You can look down at most of your road opponents - the domestically produced Xialis or the small Citroëns - and know that you will prevail if they ram you.

Black licence plates, specially reserved for foreigners, will help you steer out of trouble too. Nobody wants the hassle of dealing with a foreigner who may or may not speak Chinese and who may not have quite the same innate understanding of the rules of the Beijing roads that most residents have.

Because nobody ever gets up to any kind of speed on the city's roads, accidents are rarely that bad.

One of the many compensations of driving in China is the absence of the kind of malice you see in over-developed societies.
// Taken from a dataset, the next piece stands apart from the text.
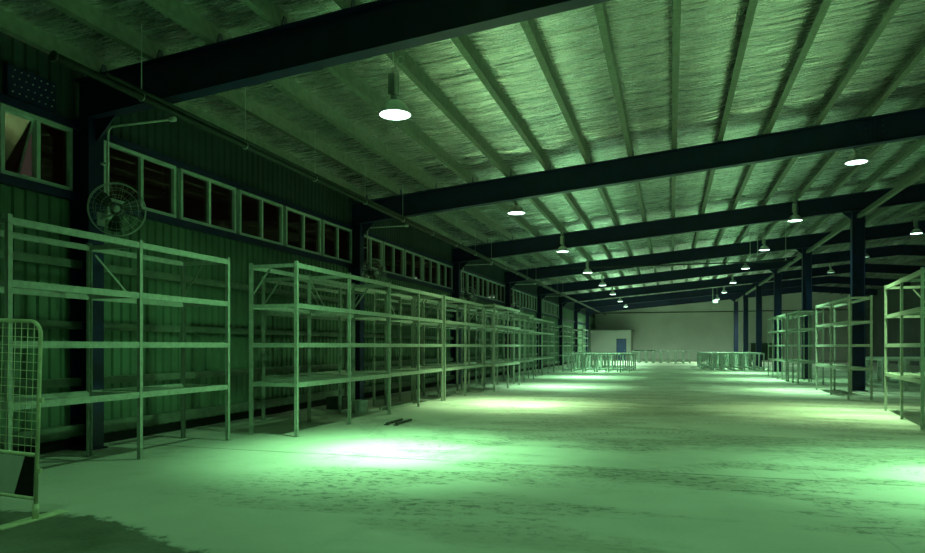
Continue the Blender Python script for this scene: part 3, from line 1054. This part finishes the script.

The chances of someone getting red-faced and angry at your incompetence is minimal - the moral dimension is missing and people are forgiving because they rarely care about what anyone else is does on the roads.

I've driven for kilometres along the German autobahn with a man in a BMW driving alongside me who kept tapping his temple to show how stupid I was for lingering five seconds too long in the fast lane, where he was now happily ensconced - though he clearly wasn't in such a rush that he didn't have plenty of time for a couple of minutes of moral instruction.

A similar thing happened in Goatstown when, lost, I needed to change lane at the last minute. My apologies to the irate driver who followed me three-quarters of the way home flashing his lights at me. I might also tell him he was easily 30 years too old to be driving a little red runabout and should keep his mid-life crisis to himself.

Here in China, people have short memories when it comes to punishing traffic transgressions with obscene references to your sanity or intelligence. Good thing too, because in a country of 1.3 billion road rage on such a grand scale would be terrifying.

Driving in China gives insights into the psychology of the people you live among. For instance, one of the most popular radio shows in Beijing is a drive-time show where motorists, many of them taxi drivers, ring in with queries about car parts, petrol queues, all kinds of motoring questions. No music, just motoring. Fantastic.

And, once you do get into the car, it opens up all kinds of possibilities. Visits to more obscure, but fascinating, sections of the Great Wall become an easy option. The Fragrant Hills just to the west of the capital are a pleasant drive along good roads. Little Buddhist temples tucked away in the mountains surrounding Beijing are easily reachable.

Traffic is hell, and consistency rare, but China motoring is great fun.